*MATERIAL PROVIDED*
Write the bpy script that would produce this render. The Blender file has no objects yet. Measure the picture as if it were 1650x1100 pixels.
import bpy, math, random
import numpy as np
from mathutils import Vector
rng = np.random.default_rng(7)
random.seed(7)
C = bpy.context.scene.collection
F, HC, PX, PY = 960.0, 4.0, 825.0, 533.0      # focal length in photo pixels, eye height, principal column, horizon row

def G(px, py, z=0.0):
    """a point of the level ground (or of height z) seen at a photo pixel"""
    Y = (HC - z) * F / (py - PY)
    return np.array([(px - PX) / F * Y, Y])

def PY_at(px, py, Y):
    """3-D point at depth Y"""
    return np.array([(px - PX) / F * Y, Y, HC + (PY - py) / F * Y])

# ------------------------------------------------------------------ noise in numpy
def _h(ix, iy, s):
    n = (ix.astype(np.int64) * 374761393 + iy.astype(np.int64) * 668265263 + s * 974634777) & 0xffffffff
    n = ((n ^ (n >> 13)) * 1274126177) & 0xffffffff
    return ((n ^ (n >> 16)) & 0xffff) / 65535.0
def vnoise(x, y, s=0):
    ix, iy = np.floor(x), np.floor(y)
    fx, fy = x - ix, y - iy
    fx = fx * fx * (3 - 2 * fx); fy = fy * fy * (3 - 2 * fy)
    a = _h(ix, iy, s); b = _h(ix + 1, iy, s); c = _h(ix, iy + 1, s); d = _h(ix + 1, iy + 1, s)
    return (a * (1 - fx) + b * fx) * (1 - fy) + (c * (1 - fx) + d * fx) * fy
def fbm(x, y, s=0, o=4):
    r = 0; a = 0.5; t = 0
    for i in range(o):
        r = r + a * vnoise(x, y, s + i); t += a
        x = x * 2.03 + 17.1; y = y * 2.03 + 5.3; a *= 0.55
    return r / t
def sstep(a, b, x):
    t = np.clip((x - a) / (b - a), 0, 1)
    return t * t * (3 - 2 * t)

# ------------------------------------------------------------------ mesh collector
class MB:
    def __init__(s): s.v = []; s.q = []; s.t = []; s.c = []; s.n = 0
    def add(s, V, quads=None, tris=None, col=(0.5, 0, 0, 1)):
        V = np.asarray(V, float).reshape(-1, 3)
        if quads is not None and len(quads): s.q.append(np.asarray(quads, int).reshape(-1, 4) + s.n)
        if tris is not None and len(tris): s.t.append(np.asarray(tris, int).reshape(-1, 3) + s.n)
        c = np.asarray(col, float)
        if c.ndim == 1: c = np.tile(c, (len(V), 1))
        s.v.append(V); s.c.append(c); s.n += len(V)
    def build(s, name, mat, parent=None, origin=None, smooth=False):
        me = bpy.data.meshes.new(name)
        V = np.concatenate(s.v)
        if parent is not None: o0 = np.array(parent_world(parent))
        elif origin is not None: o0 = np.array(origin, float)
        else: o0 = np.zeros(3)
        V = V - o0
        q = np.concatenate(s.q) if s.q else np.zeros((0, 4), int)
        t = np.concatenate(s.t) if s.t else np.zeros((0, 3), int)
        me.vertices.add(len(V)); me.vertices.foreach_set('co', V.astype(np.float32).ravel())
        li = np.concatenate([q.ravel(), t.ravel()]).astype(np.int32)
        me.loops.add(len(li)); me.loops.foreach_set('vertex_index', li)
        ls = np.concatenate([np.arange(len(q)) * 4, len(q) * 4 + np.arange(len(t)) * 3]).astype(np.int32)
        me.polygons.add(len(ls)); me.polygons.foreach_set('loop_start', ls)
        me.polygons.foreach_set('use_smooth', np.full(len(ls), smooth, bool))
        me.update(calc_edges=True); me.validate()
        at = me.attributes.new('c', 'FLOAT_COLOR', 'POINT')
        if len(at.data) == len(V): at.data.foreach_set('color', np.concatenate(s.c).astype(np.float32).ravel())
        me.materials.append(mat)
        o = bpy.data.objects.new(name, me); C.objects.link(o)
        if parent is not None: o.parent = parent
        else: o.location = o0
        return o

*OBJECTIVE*
Restate the first line and every line after it, word for word, stopping once the line with "return np.array([(px - PX) / F * Y, Y, HC" is done.

*EXERCISE OUTPUT*
Write the bpy script that would produce this render. The Blender file has no objects yet. Measure the picture as if it were 1650x1100 pixels.
import bpy, math, random
import numpy as np
from mathutils import Vector
rng = np.random.default_rng(7)
random.seed(7)
C = bpy.context.scene.collection
F, HC, PX, PY = 960.0, 4.0, 825.0, 533.0      # focal length in photo pixels, eye height, principal column, horizon row

def G(px, py, z=0.0):
    """a point of the level ground (or of height z) seen at a photo pixel"""
    Y = (HC - z) * F / (py - PY)
    return np.array([(px - PX) / F * Y, Y])

def PY_at(px, py, Y):
    """3-D point at depth Y"""
    return np.array([(px - PX) / F * Y, Y, HC + (PY - py) / F * Y])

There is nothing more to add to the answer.